The problem
Return all lines where the word "scene" can be found.

Data shown
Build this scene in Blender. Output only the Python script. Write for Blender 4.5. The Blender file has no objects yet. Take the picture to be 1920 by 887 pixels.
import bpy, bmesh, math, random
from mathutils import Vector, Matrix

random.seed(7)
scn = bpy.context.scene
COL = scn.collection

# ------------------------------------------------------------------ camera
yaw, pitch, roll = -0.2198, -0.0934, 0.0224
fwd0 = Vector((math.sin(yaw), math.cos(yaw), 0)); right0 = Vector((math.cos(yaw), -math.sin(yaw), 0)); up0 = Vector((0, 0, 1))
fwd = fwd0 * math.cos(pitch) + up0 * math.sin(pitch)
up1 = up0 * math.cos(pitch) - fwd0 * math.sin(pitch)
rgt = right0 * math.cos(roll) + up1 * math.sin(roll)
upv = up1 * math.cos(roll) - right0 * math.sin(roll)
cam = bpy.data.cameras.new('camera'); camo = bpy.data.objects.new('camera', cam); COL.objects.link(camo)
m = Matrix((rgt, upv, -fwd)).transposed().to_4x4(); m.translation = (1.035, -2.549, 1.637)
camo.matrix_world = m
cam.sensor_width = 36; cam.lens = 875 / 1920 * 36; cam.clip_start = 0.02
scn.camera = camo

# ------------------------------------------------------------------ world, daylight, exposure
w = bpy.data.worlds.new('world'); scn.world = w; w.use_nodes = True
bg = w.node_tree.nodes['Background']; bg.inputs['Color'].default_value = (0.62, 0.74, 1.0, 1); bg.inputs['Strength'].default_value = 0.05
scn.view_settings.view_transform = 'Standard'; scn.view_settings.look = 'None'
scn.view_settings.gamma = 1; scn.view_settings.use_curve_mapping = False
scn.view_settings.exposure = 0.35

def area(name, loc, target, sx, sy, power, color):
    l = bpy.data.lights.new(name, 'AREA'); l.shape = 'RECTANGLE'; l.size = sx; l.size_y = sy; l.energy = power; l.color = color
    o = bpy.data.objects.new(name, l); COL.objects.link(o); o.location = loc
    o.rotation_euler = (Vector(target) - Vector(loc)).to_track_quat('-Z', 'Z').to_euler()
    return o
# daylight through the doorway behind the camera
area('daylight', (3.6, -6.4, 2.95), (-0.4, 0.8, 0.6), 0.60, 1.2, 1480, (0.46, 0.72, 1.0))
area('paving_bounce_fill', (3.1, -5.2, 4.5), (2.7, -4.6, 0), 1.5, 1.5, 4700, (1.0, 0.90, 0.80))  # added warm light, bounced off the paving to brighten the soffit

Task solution
Build this scene in Blender. Output only the Python script. Write for Blender 4.5. The Blender file has no objects yet. Take the picture to be 1920 by 887 pixels.
scn = bpy.context.scene